I did a quick Google search for "libraries for non-residents" and found a nice Wikipedia link that lists a number of libraries that you can access even as a non-resident.

The free sites that are mentioned are:

  • Digital Public Library of America
  • The Library of Congress
  • Open Library

Open Library is probably the closest thing to a real "library" of the three. It actually has books--rather than allowing you to read manuscripts, etc.

The Wikipedia site also has a list of USA libraries that offer cards to non-residents, with each charging an annual fee.

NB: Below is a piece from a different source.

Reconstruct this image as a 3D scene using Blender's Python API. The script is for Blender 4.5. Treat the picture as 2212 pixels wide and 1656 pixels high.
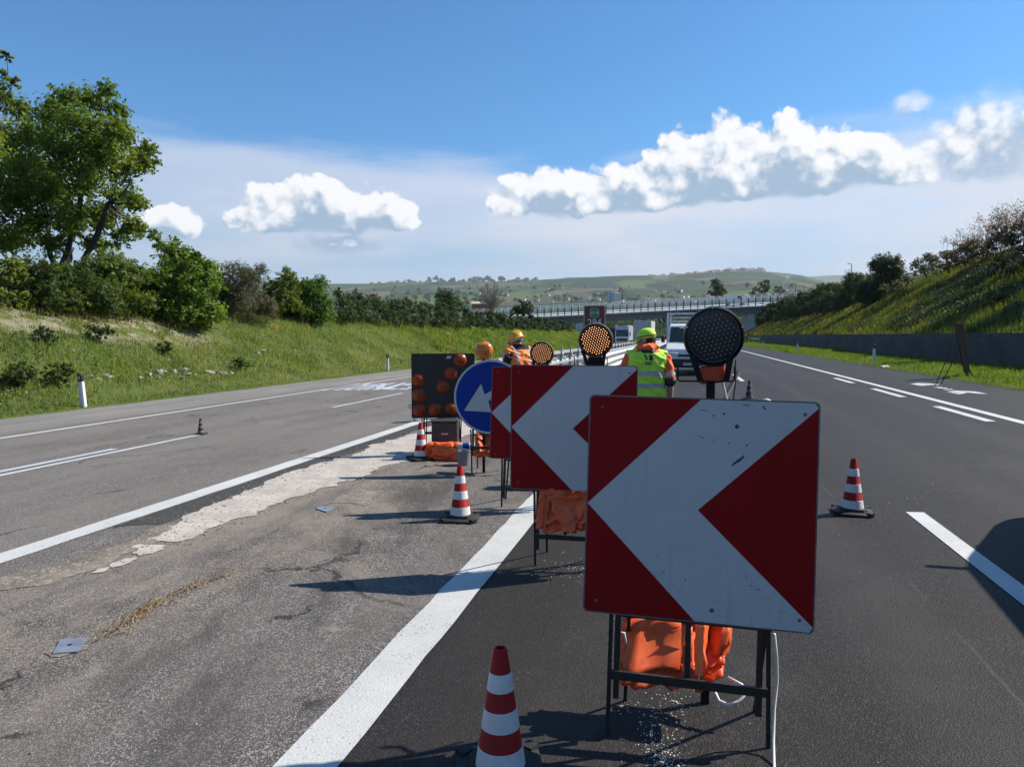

The listed libraries are:

  • Brooklyn Public Library
  • Charlotte Mecklenburg County NC
  • Enoch Pratt Free Library, MD
  • Fairfax County, VA
  • The Free Library of Philadelphia, PA
  • New Orleans Public Library, LA
  • Orange County Library System, FL

All of the libraries in the last list use the Overdrive app, which you will have to download, but is a free app. I do almost all of my reading using the Overdrive app nowadays, and I love it.

If you do decide to pay for a library membership, make sure to look at the information on the wikipedia site, as it shows how many Overdrive titles are available at each library. Please note that in my experience, certain genres are more likely than others to be part of a library's e-book catalog--frequently books I am interested in reading are not available or have a long waiting list. Make sure to check out the options for putting yourself on a waiting list, or for requesting new books. I have been really successful with both.

P.S. I am sorry that I didn't include more links, but as a newbie to this stack exchange site, I don't have enough reputation.